WASHINGTON: The International Monetary Fund (IMF) warned on Wednesday that the current economic environment has increased downside risks, particularly for emerging markets and developing economies.

The report, prepared for the G20 finance ministers and central bank governors’ meetings, which begins in Ankara on Friday, also predicts a moderate global growth and a weak recovery in advanced economies.

The downside factors identified in the report include China’s growth transition, lower commodity prices, potential adverse corporate balance sheet and funding challenges related to a dollar appreciation, and capital flow reversals and disruptive asset price shifts.

The report notes that global growth in the first half of 2015 was lower than in the second half of 2014, reflecting a further slowdown in emerging economies and a weaker recovery in advanced economies.

“In advanced economies, weaker exports, partly reflecting temporary factors, and a slowdown in domestic demand were key factors. Productivity growth has been persistently weak,” the report notes.

“In emerging economies, the slowdown reflects a continuation of the adjustment after the investment and credit boom post-crisis, together with the fallout from declining commodity prices, geopolitical tensions, and conflict in a number of countries.”

In advanced economies, economic activity is projected to pick up modestly in the second half of the year and into 2016.

In emerging economies, growth this year is projected to slow again relative to 2014; some rebound is projected next year, as conditions in distressed economies, while remaining difficult, are projected to improve.

The report warns that financial conditions for emerging economies have tightened.
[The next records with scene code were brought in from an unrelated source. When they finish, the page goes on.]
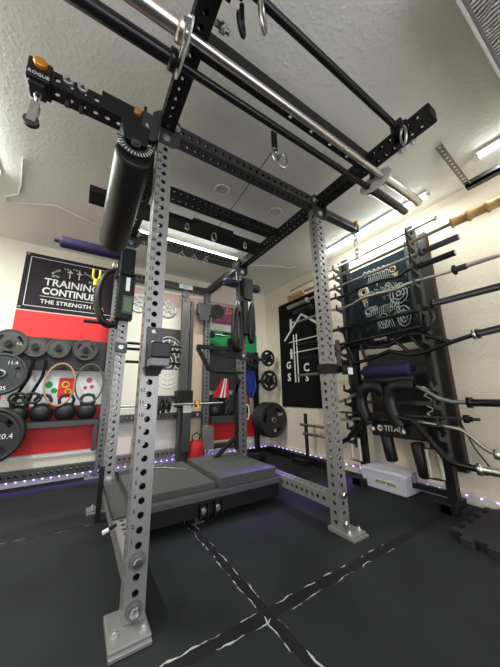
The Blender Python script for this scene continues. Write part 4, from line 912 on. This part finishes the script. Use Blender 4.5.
# foam roller + ssb
t = Thing('foam_roller', 'fat purple foam roller lying across the bar rack under the diamond bar', 'foam roller', (1.99,.11,.98))
t.part('pad', MB().lathe([(.02,0),(.05,.003),(.06,.02),(.06,.40),(.05,.418),(.02,.42)], (1.99,-.10,.99), Y, 24), PURP)
t.part('rod', MB().cyl((1.99,-.13,.99),(1.99,.36,.99),.02,12), BLACK)
solo('pad_roller', 'dark round pad directly under the fat purple roller', 'foam roller', MB().lathe([(0,0),(.04,0),(.045,.01),(.045,.44),(.04,.45),(0,.45)], (2.0,-.11,.905), Y, 20), FOAM, (2,.1,.9))
t = Thing('safety_squat_bar', 'black squat bar with two thick curved shoulder pads', 'squat bar', (1.93,.12,.7))
def curve(pts, n=6):
    P = [V(p) for p in pts]; out = []
    for i in range(len(P)-1):
        p0 = P[max(i-1,0)]; p1 = P[i]; p2 = P[i+1]; p3 = P[min(i+2,len(P)-1)]
        for k in range(n):
            u = k/n; out.append(.5*((2*p1)+(-p0+p2)*u+(2*p0-5*p1+4*p2-p3)*u*u+(-p0+3*p1-3*p2+p3)*u**3))
    return out+[P[-1]]
t.part('shoulder_pad', MB().tube(curve([(1.93,.275,.54),(1.92,.32,.62),(1.92,.34,.75),(1.92,.285,.845),(1.94,.20,.855),(1.97,.15,.80)]), .052, 18), FOAM)
t.part('shoulder_pad', MB().tube(curve([(1.93,.015,.54),(1.92,.06,.65),(1.92,.07,.76),(1.92,.03,.845),(1.94,-.06,.855),(1.96,-.11,.85)]), .054, 18), FOAM)
t.part('pad_end', MB().cyl((1.925,.265,.515),(1.93,.26,.49),.022,14), ZINC); t.part('pad_end', MB().cyl((1.925,.005,.515),(1.93,.0,.49),.022,14), ZINC)
t.part('yoke', MB().cyl((1.98,-.12,.86),(1.98,.45,.83),.02,12), BLACKS)
t = Thing('back_pad', 'black back pad with white TITAN lettering and round red logo', 'pad', (1.98,.1,.43))
t.part('pad', MB().box((1.965,-.15,.44),(2.02,.30,.56)), FOAM, bevel=.015)
t.part('lettering', MB().text('TITAN', .062, (1.9635,.095,.508), -Y, Z, .001, width=.16, bold=.001), WHITE)
t.part('logo', MB().shape([circ(0,0,.025,16), circ(.006,0,.014,12)], .001, (1.9633,.215,.508), -Y, Z), WHITE); t.part('logo', MB().shape([circ(0,0,.013,12)], .001, (1.9625,.208,.506), -Y, Z), mat('logo_red',(.6,.02,.02),.5), label='small red disc of the logo')
for yy, z0, lab in ((.20,.24,'black padded leg roller hanging under the left half of the TITAN pad'), (-.05,.17,'black padded leg roller hanging under the right end of the TITAN pad')):
    t = Thing('leg_roller', lab, 'pad', (2.02,yy,z0), 'leg rollers under the back pad')
    t.part('pad', MB().lathe([(.02,0),(.042,.002),(.048,.015),(.048,.24),(.04,.25)], (2.03,yy-.02,z0), V((-.05,.1,1)), 20), FOAM); t.part('end_cap', MB().cyl((2.03,yy-.02,z0-.012),(2.03,yy-.02,z0+.002),.018,12), ZINC)
solo('coiled_rope', 'pale crisscross lashing wrapped on the post above the TITAN pad', 'rope', (lambda m: [m.tube([(2.085,-.15+(.03 if k%2 else -.03),.60+k*.035),(2.085,-.15-(.03 if k%2 else -.03),.635+k*.035)], .005, 6) for k in range(7)] and m)(MB()), WHITEP, (2.085,-.15,.6))
solo('green_tag', 'yellow-green tag hanging between the two shoulder pads', 'tag', MB().shape([[(-.03,.05),(.02,.06),(.045,-.07),(.02,-.08)]], .006, (2.0,.17,.74), -Y, Z), mat('lime_tag',(.35,.45,.04),.6), (2.0,.17,.74))
# lower bars
bent('barbell', 'pale green steel cambered bar with a black sleeve', [(-.46,.73),(-.29,.735),(-.20,.80),(-.12,.85),(.0,.855),(.34,.85),(.46,.78),(.60,.72),(.80,.70)], .0145, mat('pale_green_steel',(.32,.38,.34),.35,.6), sleeve=[((-.44,.73),-.82,.0245,BLACKS,.036)])
t = bent('barbell', 'thin straight black bar with a star collar near its tip', [(-.48,.622),(.85,.615)], .010, GREYD); t.part('star_collar', MB().lathe([(.011,0),(.03,.003),(.03,.03),(.011,.033)], (BX,-.39,.622), -Y, 6).lathe([(.018,.03),(.018,.05)], (BX,-.39,.622), -Y, 10), BLACK)
bent('barbell', 'bright steel curl bar curving downward at the near end', [(-.62,.415),(-.52,.42),(-.455,.46),(-.40,.53),(-.33,.56),(-.10,.575),(.05,.60),(.8,.53)], .0145, CHROME, sleeve=[((-.53,.418),-.80,.024,CHROME,.032)])
bent('barbell', 'black cambered bar dropping steeply to a steel sleeve near the floor', [(-.50,.322),(-.455,.332),(-.31,.337),(-.264,.38),(-.168,.514),(-.11,.59),(-.053,.61),(.233,.61),(.40,.50),(.55,.34),(.75,.32)], .021, BLACKS, sleeve=[((-.46,.332),-.74,.025,CHROME,.036)], bx=1.90)
for yy, zz, lab in (((.50),.39,'pair of chrome grip tubes hanging on the far post of the bar rack'), ((-.16),.39,'pair of chrome grip tubes hanging by the near post of the bar rack')):
    t = Thing('grip_handles', lab, 'handles', (1.98,yy,zz), 'chrome grip tubes')
    CC = mat('cream_chrome',(.75,.70,.62),.3,.5); t.part('grip', MB().cyl((1.97,yy+.03,zz),(1.97,yy+.025,zz-.19),.014,12), CC); t.part('grip', MB().cyl((1.99,yy-.04,zz),(1.99,yy-.045,zz-.19),.014,12), CC)
    t.part('link', MB().bar((1.97,yy+.05,zz+.006),(1.99,yy-.06,zz+.006),.02,.01), GREYD); t.part('link', MB().bar((1.97,yy+.05,zz-.197),(1.99,yy-.06,zz-.197),.02,.01), GREYD)
    t.part('hanger', MB().box((1.975,yy-.01,zz+.01),(2.1,yy+.005,zz+.03)), BLACK)

# storage box
t = Thing('storage_box', 'clear plastic storage box with a lid and handwritten label on the floor', 'storage box', (2.08,.26,0))
pl = mat('cloudy_plastic', (.80, .78, .90), .3, 0, trans=.3)
hx = lambda x0,x1,y0,y1,z0,z1,e: [(x0+e,y0+e,z0),(x1-e,y0+e,z0),(x1-e,y1-e,z0),(x0+e,y1-e,z0),(x0,y0,z1),(x1,y0,z1),(x1,y1,z1),(x0,y1,z1)]
bx = t.part('tub', MB().hexa(hx(1.975,2.20,.06,.46,.002,.145,.014)), pl, bevel=.006)
t.part('lid', MB().box((1.965,.05,.146),(2.21,.47,.160)).box((1.985,.075,.16),(2.19,.25,.166)).box((1.985,.27,.16),(2.19,.445,.166)), mat('milky_lid',(.80,.77,.86),.35), bevel=.005)
t.part('latch', MB().box((2.06,.04,.10),(2.12,.052,.168)), mat('taupe_latch',(.3,.26,.26),.5), bevel=.004)
lb = t.part('label_plate', MB().hexa([(1.9805,.33,.045),(1.9815,.33,.045),(1.9815,.13,.045),(1.9805,.13,.045),(1.974,.33,.095),(1.976,.33,.095),(1.976,.13,.095),(1.974,.13,.095)]), mat('cream_label',(.70,.68,.52),.6))
t.part('lettering', MB().text('BOW BOX', .036, (1.9745,.23,.068), (0,-1,0), (-.1,0,1), .001), CLOTHB, lb)

# interlocking mat
def mat_outline(x0, x1, y0, y1):
    pts = []
    def edge(a, b, out):
        a, b = V((*a,0)), V((*b,0)); L = (b-a).length; d = (b-a).normalized(); o = V((*out,0)); n = int(L/.10)
        for i in range(n):
            c = a + d*(L*(i+.5)/n); k = L/n
            for u, h in ((-.22,0),(-.30,.028),(-.20,.04),(.20,.04),(.30,.028),(.22,0)): p = c + d*k*u + o*h; pts.append((p.x,p.y))
    edge((x0,y0),(x1,y0),(0,-1)); edge((x1,y0),(x1,y1),(1,0)); edge((x1,y1),(x0,y1),(0,1)); edge((x0,y1),(x0,y0),(-1,0)); return pts
solo('interlocking_mat', 'thick black interlocking floor mat with toothed edges at the right', 'mat', MB().shape([mat_outline(1.60,2.18,-1.08,-.40)], .040, (0,0,.0205), X, Y), mat('mat_rubber',(.012,.012,.014),.7,0,bump=.3,bscale=120), (1.9,-.7,0), bevel=.003)
solo('electric_cable', 'thin black cord trailing down the right wall past the bar rack', 'cord', MB().tube([(2.22,-.27,.62),(2.225,-.30,.52),(2.225,-.34,.40),(2.22,-.42,.27),(2.22,-.55,.16),(2.215,-.9,.10)], .005, 6), BLACK, (2.2,-.4,.4))
# corner floor gear below the house banner
t = Thing('floor_rail_rack', 'low black rail on the floor under the house banner with a post', 'rail', (2.12,1.5,0))
t.part('rail', MB().box((2.08,.95,.02),(2.16,2.0,.08)), BLACK, bevel=.003); t.part('foot', MB().box((1.98,1.18,.0),(2.16,1.40,.05)), BLACK, bevel=.003)
t.part('post', MB().cyl((2.12,1.28,.08),(2.12,1.28,.56),.022,12), BLACK); t.part('peg', MB().cyl((2.09,1.34,.43),(2.09,.80,.43),.016,12).cyl((2.09,1.30,.33),(2.09,.80,.33),.016,12), STEEL)
t = Thing('storage_peg', 'steel peg end reaching past the house banner', 'peg', (2.04,1.2,1.02)); t.part('peg', MB().cyl((2.03,1.28,1.02),(2.03,.6,1.02),.016,12), STEEL); t.part('mount', MB().box((2.03,.56,.99),(2.25,.61,1.05)), BLACK)
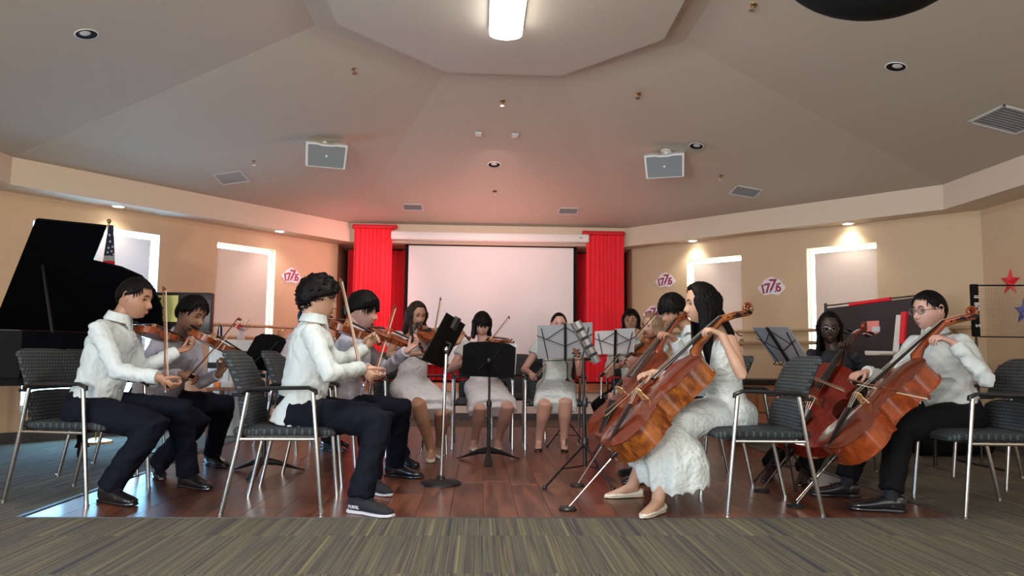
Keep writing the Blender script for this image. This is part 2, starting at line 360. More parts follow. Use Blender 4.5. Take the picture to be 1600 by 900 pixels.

In an environment of rising financial market volatility, dollar bond spreads and long-term local currency bond yields have increased relative to the spring, stock prices have weakened, and capital inflows have declined.

Emerging market currencies have generally depreciated, reflecting weakening commodity prices, concerns about the growth transition in China, an increase in risk aversion, and expectations of a lift-off in policy rates in the US.

In contrast, financial conditions in advanced economies continue to be easy. On the back of weak demand, safe real interest rates remain low, despite some widening of spreads, even as the policy rate lift-off approaches in the US.

Risks are tilted to the downside, and a simultaneous realisation of some of these risks would imply a much weaker outlook.